ABC news in the United States reported in March that Amiri, a nuclear physicist in his early 30s who disappeared in June 2009 after arriving in Saudi Arabia on a pilgrimage, had defected and was working with the CIA.

Iranian officials have long maintained that Amiri was abducted from Saudi Arabia by US agents while on pilgrimage to the Muslim holy places.

The ABC report said that US agents described the defection as “an intelligence coup” in efforts to undermine Iran’s controversial nuclear programme.

Amiri’s disappearance “was part of a long-planned CIA operation to get him to defect,” ABC reported.

The Islamic republic is demanding the release and repatriation of Amiri along with 10 other Iranian nationals who it says have been “illegally detained” in the United States.

In May, Intelligence Minister Heydar Moslehi linked the case of Iranians held in the United States to that of three US hikers detained in July 2009 for illegal entry into Iran from neighbouring northern Iraq.

But Mehmanparast said the two issues were not linked.

“We have no agenda for exchange when it comes to people who have an open judicial case. The three Americans entered Iran illegally and an investigation is ongoing,” he said.

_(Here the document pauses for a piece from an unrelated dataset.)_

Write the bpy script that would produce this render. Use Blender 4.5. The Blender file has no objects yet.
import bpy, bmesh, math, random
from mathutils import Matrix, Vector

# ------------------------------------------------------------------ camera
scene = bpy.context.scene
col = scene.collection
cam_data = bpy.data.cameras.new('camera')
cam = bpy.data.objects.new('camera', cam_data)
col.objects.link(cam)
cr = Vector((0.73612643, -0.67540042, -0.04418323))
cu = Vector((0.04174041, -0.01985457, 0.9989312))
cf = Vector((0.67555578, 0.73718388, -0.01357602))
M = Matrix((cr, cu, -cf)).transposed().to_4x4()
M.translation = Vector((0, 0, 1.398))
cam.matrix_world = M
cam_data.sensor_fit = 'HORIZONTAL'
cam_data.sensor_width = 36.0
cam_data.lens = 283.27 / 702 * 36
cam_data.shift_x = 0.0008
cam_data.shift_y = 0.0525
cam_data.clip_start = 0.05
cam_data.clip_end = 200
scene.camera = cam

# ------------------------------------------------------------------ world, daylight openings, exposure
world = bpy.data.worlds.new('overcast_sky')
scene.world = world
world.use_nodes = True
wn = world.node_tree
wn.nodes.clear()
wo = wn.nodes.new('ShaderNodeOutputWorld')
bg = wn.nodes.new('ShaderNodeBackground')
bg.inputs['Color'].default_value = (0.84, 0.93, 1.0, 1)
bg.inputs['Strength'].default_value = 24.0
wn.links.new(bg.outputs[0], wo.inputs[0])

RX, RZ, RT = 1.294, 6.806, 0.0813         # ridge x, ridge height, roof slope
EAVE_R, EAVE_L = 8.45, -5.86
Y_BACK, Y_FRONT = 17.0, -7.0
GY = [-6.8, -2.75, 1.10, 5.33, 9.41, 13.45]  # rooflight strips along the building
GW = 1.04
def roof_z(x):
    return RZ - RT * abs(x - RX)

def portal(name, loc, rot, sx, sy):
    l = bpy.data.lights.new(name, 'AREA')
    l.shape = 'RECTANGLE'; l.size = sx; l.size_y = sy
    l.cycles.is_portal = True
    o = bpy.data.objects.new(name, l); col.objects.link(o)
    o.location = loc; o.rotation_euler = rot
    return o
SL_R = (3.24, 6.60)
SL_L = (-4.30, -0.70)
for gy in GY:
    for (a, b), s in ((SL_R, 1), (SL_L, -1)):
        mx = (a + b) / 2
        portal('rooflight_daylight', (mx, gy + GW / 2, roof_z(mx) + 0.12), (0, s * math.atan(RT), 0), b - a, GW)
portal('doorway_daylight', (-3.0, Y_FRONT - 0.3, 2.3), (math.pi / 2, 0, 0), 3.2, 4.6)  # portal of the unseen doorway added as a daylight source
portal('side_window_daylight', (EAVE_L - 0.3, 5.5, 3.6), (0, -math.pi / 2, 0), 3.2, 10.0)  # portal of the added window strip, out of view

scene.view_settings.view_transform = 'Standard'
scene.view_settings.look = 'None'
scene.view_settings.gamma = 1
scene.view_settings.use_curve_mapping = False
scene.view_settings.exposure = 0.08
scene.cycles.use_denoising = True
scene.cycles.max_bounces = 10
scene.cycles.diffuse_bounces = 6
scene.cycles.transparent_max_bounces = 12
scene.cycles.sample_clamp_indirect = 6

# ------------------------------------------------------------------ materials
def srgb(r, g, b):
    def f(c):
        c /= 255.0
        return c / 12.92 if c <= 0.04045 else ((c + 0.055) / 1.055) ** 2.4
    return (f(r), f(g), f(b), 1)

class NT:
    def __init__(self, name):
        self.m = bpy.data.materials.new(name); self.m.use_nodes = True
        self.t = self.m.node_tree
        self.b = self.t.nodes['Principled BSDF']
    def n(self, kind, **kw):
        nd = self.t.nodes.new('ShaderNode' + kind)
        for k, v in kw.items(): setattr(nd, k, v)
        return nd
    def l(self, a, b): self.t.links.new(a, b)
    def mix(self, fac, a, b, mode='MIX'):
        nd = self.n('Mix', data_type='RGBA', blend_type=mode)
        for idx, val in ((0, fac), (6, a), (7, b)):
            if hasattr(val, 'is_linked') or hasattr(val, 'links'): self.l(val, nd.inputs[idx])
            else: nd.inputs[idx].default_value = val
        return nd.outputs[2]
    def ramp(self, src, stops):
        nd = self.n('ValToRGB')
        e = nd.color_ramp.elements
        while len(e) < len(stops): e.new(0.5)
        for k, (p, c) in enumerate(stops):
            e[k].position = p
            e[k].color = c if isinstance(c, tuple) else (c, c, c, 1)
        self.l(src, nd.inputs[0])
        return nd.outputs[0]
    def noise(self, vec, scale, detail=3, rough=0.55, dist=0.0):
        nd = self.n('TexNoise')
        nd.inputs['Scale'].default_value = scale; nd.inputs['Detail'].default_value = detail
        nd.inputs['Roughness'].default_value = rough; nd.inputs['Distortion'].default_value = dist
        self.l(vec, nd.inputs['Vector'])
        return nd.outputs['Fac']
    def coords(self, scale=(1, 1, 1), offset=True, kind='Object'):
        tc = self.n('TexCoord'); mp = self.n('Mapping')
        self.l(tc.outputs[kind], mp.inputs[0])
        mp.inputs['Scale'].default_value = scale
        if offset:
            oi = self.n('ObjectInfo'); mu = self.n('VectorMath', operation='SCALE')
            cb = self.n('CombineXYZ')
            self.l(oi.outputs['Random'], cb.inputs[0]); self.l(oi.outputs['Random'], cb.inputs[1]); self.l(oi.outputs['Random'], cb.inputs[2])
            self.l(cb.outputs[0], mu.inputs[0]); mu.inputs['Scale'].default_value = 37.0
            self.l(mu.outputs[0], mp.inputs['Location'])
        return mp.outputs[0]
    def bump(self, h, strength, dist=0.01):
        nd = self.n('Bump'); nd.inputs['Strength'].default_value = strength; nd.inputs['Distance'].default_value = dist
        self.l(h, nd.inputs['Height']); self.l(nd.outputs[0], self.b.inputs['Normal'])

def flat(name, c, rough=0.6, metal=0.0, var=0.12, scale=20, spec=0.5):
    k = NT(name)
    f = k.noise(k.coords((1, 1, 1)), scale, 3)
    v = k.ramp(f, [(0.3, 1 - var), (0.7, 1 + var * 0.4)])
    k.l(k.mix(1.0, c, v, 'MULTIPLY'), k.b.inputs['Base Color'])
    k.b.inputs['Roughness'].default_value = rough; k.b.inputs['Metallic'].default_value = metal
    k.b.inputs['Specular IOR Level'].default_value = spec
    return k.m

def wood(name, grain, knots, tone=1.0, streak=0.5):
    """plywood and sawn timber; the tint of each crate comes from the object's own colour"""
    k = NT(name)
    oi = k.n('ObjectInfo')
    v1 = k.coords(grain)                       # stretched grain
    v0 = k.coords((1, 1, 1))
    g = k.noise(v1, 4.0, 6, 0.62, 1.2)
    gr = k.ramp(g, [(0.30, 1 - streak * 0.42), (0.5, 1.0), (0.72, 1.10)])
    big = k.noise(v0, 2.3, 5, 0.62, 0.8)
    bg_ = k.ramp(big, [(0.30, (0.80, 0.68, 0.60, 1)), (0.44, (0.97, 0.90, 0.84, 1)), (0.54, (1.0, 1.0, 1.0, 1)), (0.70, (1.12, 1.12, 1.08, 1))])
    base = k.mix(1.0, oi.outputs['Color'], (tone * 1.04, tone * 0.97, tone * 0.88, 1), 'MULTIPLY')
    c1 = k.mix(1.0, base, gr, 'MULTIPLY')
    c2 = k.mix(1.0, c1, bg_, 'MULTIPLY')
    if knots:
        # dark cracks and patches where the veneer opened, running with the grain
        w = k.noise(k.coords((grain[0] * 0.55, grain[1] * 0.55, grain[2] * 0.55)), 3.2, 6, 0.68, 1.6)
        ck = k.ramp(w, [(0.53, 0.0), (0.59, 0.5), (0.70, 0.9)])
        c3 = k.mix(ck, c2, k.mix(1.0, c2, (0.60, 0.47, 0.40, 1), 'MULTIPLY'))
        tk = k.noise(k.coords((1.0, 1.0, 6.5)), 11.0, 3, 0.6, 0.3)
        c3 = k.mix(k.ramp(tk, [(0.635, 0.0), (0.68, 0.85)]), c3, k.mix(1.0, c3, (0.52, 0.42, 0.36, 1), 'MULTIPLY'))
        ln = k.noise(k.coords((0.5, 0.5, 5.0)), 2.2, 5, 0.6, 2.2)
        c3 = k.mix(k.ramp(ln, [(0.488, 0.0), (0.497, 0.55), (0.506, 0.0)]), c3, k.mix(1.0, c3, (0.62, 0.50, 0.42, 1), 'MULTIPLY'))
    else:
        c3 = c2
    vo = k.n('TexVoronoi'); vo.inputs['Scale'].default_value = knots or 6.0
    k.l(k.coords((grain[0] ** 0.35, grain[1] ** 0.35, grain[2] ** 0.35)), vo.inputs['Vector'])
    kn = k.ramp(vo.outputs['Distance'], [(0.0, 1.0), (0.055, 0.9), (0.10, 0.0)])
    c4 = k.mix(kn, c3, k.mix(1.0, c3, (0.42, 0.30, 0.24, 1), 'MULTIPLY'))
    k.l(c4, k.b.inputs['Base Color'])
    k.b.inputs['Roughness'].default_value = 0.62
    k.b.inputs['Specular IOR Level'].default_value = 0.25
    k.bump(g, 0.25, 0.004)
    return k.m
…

“Amiri was abducted even when he has not committed any crime. He has not been given any consular visit. The three American citizens had consular visits through the Swiss embassy” in Tehran, he added.

Shane Bauer, Josh Fattal and Sarah Shourd are being held in Tehran and their mothers visited them last month.

In the absence of diplomatic relations between Tehran and Washington, US interests are represented by the Swiss embassy in Iran, while the Islamic republic’s interests are represented by the Pakistani mission in Washington.